In this embodiment, the connection body 4 includes the first connection body 9A connecting the first facing part 801 with the first plate 11 and the second connection body 9B connecting the second facing part 802 with the second plate 12. As described above, when the connection body 4 is disposed on an inner side of the yoke 8 and connects the coil assembly 13 with the yoke 8, a space for disposing the connection body 4 is not required between the case 2 and the yoke 8 and thus, a dimension in the “Z” direction of the actuator 1 can be reduced.

Modified Embodiments

• • (1) In the embodiment described above, the first holder side plate part 152 and the second holder member 16 are provided with positioning protruded parts, and the first end plate part 31 is provided with positioning hole. However, arrangement of the positioning protrusions and the holes may be reversed. In other words, it may be structured that one of the first holder side plate part 152 and the first end plate part 31 is provided with a first positioning protruded part which is protruded in the “Z” direction, and the other of the first holder side plate part 152 and the first end plate part 31 is provided with a first positioning hole to which the first positioning protruded part is fitted. Further, it may be structured that one of the second holder side plate part 162 and the first end plate part 31 is provided with a second positioning protruded part protruded in the “Z” direction, and the other of the second holder side plate part 162 and the first end plate part 31 is provided with a second positioning hole to which the second positioning protruded part is fitted.

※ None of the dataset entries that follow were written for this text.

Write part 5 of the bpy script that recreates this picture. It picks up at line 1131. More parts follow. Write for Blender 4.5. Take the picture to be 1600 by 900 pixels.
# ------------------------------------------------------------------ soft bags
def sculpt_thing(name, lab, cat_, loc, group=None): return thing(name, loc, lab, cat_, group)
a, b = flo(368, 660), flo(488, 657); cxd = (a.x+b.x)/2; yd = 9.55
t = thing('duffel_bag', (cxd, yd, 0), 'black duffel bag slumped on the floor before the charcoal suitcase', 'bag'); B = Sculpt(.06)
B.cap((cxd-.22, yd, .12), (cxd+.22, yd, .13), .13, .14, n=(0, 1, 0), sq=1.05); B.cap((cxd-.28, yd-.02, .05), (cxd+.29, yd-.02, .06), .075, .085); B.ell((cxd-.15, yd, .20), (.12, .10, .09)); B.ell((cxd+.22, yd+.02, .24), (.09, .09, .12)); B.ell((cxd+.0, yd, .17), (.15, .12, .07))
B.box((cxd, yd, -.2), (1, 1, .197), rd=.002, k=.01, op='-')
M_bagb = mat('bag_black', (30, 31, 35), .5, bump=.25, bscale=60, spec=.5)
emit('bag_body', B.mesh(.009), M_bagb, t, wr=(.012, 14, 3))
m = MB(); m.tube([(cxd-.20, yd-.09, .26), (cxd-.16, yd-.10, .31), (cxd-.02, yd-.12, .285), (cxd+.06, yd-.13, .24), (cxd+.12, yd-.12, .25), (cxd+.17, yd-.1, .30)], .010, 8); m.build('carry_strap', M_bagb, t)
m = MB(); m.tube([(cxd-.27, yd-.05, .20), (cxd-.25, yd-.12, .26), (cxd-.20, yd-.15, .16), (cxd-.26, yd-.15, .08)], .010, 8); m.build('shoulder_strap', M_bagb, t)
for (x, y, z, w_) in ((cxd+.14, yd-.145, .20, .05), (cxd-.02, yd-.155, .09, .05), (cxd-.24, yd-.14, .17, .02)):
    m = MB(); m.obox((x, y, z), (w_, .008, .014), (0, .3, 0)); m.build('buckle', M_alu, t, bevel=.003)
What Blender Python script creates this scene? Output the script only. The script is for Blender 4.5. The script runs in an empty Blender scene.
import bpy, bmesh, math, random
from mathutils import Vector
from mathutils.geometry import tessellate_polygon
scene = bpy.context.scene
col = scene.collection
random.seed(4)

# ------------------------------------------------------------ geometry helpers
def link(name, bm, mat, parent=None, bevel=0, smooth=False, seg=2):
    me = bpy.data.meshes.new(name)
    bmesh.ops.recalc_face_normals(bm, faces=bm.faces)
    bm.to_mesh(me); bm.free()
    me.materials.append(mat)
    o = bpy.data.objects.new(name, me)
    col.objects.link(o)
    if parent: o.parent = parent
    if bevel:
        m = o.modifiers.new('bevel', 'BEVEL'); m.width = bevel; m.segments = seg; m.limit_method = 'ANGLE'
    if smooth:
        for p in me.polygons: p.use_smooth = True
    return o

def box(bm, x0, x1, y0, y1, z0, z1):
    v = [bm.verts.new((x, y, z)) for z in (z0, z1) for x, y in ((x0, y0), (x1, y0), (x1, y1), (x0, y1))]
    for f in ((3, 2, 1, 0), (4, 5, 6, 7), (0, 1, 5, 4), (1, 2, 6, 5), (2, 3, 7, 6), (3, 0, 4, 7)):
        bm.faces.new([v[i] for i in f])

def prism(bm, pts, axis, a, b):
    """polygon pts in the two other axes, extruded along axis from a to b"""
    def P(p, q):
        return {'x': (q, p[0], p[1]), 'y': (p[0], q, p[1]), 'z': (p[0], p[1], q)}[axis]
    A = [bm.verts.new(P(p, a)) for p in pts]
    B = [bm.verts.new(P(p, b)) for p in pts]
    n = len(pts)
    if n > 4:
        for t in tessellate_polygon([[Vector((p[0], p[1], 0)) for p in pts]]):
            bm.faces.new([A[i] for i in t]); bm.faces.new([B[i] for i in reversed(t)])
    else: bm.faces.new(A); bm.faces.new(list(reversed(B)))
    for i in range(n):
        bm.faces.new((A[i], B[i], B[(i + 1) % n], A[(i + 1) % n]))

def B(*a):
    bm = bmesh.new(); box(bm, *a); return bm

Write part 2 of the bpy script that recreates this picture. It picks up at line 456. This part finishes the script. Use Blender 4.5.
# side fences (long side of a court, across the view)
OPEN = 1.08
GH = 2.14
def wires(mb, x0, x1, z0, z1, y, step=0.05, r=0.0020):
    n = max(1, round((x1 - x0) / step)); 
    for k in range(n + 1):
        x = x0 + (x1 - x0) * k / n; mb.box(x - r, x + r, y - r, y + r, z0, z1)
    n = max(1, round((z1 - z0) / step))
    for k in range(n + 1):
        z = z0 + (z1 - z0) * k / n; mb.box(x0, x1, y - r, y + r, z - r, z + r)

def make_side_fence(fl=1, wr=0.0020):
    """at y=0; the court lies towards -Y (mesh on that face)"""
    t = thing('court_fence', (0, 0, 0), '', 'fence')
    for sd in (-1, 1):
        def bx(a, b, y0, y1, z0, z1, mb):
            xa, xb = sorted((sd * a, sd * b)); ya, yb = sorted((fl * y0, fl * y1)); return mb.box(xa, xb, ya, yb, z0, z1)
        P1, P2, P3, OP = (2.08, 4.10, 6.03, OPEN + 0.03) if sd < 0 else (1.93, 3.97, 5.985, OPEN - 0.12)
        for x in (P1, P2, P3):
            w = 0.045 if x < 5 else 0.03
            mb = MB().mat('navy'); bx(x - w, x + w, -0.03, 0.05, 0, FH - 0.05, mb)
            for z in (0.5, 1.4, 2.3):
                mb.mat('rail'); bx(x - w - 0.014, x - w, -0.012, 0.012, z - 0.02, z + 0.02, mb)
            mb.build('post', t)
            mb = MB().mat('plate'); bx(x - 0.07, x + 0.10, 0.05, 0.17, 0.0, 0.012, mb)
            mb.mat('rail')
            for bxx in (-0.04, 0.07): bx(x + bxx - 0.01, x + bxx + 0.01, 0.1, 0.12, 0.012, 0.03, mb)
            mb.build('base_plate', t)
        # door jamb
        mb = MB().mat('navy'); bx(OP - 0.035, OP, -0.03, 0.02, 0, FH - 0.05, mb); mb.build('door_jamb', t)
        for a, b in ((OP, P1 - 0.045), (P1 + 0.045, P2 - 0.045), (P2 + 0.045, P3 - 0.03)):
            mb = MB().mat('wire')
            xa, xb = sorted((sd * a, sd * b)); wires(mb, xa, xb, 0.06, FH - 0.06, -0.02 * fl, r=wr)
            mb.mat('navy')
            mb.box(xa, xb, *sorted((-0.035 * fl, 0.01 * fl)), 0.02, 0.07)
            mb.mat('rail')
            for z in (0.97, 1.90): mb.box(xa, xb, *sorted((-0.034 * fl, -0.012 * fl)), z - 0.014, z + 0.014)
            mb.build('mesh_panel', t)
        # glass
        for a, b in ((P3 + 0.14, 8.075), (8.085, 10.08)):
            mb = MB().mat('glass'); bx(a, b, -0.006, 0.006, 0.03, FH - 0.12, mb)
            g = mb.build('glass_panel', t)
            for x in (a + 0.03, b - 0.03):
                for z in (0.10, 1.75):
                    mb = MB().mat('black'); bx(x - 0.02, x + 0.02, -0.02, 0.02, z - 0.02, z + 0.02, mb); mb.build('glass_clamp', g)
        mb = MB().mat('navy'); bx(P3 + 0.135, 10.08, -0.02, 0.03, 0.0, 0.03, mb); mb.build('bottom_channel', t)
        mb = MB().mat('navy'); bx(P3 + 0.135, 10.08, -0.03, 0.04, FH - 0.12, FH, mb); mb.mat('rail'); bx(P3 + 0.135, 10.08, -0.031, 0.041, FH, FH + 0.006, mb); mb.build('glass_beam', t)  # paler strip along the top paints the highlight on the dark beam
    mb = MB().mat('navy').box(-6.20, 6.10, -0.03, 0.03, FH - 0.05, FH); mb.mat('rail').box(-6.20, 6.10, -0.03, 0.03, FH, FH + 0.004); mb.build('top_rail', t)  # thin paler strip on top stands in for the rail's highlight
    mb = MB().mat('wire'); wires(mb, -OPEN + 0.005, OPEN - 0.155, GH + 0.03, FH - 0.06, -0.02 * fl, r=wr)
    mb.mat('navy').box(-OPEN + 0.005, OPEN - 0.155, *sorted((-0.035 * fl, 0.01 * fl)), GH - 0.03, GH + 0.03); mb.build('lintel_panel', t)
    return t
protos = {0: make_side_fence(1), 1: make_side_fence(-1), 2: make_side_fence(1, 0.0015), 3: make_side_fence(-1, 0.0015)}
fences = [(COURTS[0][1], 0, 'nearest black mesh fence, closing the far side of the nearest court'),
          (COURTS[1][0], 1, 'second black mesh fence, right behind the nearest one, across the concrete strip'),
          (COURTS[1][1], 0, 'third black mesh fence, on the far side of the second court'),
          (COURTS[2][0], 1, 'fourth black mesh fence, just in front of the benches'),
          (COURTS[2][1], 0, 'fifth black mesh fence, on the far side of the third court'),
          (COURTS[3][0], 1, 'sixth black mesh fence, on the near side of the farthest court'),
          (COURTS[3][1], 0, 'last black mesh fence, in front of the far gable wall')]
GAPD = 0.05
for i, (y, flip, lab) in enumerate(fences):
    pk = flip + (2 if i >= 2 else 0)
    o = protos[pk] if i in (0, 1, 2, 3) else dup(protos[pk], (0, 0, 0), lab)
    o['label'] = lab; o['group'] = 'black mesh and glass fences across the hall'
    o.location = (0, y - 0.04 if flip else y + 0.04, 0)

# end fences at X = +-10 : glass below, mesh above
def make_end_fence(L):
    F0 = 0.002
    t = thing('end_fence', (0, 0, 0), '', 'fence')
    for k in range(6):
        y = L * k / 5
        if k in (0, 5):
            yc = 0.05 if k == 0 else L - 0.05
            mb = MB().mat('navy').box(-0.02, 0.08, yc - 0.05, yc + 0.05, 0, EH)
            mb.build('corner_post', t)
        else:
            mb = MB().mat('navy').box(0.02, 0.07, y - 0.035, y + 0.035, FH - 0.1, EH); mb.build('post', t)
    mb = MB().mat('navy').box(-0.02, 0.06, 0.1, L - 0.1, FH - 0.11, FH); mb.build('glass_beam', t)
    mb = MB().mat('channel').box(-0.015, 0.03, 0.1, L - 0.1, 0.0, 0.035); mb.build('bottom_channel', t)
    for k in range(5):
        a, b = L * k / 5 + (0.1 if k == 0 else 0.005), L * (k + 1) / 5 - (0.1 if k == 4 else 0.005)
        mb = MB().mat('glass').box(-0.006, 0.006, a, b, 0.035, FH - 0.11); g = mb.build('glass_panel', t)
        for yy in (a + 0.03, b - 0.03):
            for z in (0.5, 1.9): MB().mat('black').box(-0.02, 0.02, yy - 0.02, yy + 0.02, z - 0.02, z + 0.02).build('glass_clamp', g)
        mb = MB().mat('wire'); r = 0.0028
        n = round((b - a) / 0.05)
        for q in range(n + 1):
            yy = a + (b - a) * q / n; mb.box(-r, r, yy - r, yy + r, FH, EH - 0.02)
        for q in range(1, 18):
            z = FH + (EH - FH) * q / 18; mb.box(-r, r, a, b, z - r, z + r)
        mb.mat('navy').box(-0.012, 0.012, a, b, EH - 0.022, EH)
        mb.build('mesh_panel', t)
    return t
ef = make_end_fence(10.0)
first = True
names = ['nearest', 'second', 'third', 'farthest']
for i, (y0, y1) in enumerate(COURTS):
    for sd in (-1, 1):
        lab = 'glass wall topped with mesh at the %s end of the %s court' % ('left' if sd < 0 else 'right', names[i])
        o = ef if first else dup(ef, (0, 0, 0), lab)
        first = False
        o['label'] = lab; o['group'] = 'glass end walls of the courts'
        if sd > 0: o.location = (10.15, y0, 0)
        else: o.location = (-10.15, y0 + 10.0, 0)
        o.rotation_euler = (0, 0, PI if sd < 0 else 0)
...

  • (2) In the embodiment described above, the coil holder 17 is divided into two parts in the “Y” direction and is structured of two members. However, the coil holder 17 may be structured of one member. For example, the coil holder 17 may be structured so that its plate part connecting the first holder side plate part 152 with the second holder side plate part 162 is provided with a coil arrangement hole. In this case, it may be structured that one or both of the first holder side plate part 152 and the second holder side plate part 162 are positioned by being sandwiched between a cut-and-raised part which is formed in the first end plate part 31 and a side plate part in the “Y” direction of the first case member 30.
  • (3) In the embodiment described above, the first magnet 71 and the second magnet 72 are provided as the magnet 7. However, only one of the first magnet 71 and the second magnet 72 may be provided as the magnet 7.

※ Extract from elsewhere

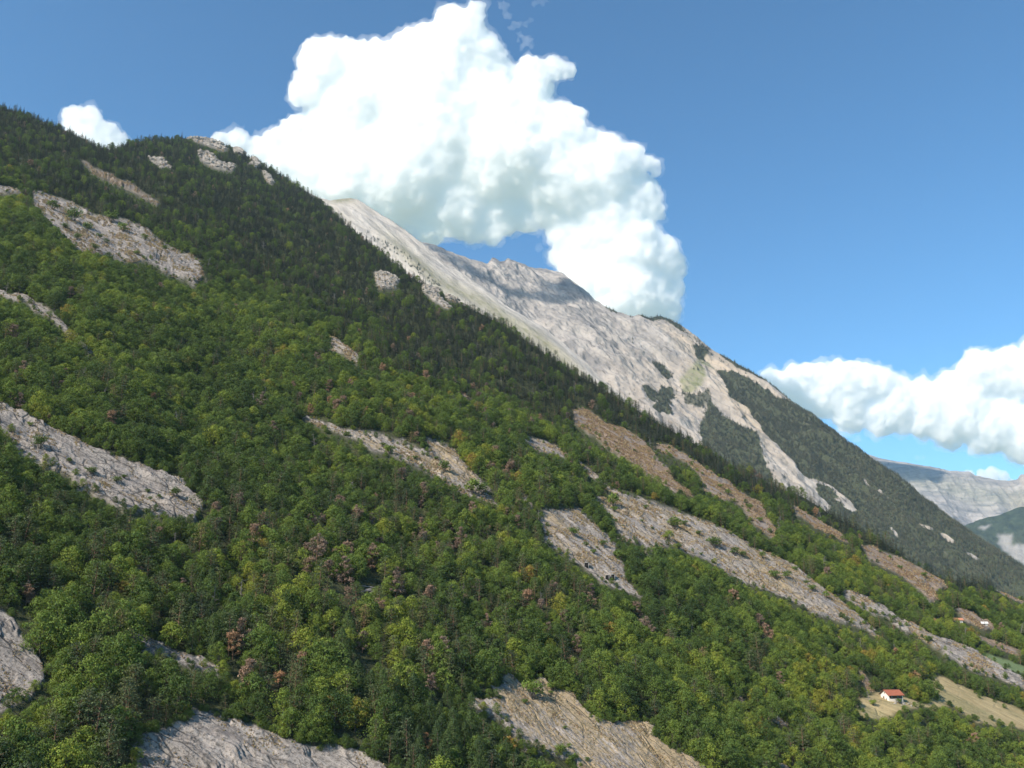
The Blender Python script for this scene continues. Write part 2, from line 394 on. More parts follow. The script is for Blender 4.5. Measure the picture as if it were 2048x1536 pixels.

  • (4) In the embodiment described above, the first connection body 9A and the second connection body 9B are provided as the connection body 4. However, only one of the first connection body 9A and the second connection body 9B may be provided as the connection body 4.

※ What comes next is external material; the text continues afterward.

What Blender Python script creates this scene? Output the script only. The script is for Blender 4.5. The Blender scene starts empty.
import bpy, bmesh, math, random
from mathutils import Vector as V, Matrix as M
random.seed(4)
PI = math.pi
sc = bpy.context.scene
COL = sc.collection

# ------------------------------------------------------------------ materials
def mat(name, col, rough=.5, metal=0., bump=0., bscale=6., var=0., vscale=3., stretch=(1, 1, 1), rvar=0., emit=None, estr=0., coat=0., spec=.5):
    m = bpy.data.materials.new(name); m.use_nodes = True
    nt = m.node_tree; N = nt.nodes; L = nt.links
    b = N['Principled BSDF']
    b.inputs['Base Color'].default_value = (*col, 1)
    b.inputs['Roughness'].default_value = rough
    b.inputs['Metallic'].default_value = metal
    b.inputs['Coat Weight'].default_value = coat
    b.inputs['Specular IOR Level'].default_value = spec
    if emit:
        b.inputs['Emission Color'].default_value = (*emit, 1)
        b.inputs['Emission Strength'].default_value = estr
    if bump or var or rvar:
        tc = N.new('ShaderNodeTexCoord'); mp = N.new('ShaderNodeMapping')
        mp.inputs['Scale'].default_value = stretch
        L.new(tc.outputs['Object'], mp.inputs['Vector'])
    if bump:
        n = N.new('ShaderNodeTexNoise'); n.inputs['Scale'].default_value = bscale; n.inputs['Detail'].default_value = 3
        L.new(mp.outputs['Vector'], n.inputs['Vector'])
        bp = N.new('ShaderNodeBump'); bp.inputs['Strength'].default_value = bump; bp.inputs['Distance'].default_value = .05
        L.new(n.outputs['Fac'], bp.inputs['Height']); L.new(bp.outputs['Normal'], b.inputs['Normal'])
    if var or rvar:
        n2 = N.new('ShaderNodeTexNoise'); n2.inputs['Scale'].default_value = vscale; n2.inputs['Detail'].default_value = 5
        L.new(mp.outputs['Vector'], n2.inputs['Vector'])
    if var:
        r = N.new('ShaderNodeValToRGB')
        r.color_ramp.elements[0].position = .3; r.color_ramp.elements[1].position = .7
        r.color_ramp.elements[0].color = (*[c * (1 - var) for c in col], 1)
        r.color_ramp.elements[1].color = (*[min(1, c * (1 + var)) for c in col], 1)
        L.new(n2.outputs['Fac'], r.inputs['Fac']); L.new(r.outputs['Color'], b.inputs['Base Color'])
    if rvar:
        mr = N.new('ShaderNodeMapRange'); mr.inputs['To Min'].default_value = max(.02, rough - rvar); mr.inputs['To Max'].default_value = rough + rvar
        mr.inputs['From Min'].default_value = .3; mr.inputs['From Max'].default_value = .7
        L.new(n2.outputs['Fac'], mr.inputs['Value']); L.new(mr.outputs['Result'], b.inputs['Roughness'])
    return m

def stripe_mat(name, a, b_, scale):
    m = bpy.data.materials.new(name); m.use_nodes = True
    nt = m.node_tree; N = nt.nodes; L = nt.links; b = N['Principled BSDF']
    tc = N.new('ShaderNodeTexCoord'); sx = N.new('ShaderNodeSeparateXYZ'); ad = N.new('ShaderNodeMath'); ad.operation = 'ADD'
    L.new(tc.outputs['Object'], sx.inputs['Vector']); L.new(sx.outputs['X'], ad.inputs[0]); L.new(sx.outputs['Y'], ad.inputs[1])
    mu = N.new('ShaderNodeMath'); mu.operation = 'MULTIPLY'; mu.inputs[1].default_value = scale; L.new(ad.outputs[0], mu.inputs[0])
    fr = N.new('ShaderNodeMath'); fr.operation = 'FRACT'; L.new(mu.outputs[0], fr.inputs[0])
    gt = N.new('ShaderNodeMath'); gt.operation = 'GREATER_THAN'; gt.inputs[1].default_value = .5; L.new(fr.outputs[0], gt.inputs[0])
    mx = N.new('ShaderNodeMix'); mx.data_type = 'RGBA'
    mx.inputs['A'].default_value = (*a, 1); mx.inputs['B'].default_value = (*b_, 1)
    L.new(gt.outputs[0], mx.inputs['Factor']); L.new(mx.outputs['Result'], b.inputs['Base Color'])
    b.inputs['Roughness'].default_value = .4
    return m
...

  • (5) In the embodiment described above, the yoke 8 is structured so that each of the first yoke 81 and the second yoke 82 is structured of an inner side member and an outer side member which are laminated each other. However, each of the first yoke 81 and the second yoke 82 may be structured of only an outer side member.

While the description above refers to particular embodiments of the present invention, it will be understood that many modifications may be made without departing from the spirit thereof. The accompanying claims are intended to cover such modifications as would fall within the true scope and spirit of the present invention.

The presently disclosed embodiments are therefore to be considered in all respects as illustrative and not restrictive, the scope of the invention being indicated by the appended claims, rather than the foregoing description, and all changes which come within the meaning and range of equivalency of the claims are therefore intended to be embraced therein.